In the kitchen with her mother and Flow, Undine becomes concerned when her mother tells her that her doctor called. Her brother passionately recites a poem—which he refers to as a fabulation—and confronts her about an article in Black Enterprise in which Undine stated that her family died in a fire. In response, Undine claims she was misquoted.
Undine then learns that Herve has been found and visits him in prison. After confirming to him that she is pregnant with his child, Undine furiously tells him that she doesn’t want him in her child’s life. Before being escorted away by a guard, Herve tells her that he pities the child, because he thinks that both he and Undine are ugly people.

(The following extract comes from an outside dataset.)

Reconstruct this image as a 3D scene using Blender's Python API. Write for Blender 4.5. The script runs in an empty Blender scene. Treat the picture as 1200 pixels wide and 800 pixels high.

At a recovery meeting, Undine sits next to Guy, who offers to be with her in the delivery room when she gives birth. As the other addicts eavesdrop on their conversation, Undine reveals how she shut her family out of her life. In doing so, she expresses her shame and regret, and apologizes for her behavior. To the shock of the other addicts, Undine then confesses that she is not actually an addict. Guy reassures her that he still wants to be with her, and when Undine becomes anxious in anticipation of love and motherhood, he interrupts her with a kiss.
The last scene of the play takes place in the birthing room, as Undine goes into labor with Guy by her side. In fear, she initially refuses to breathe. However, when her mother, her father, Grandma, and Flow arrive, Undine lets go, and her baby is born before the lights fade to black.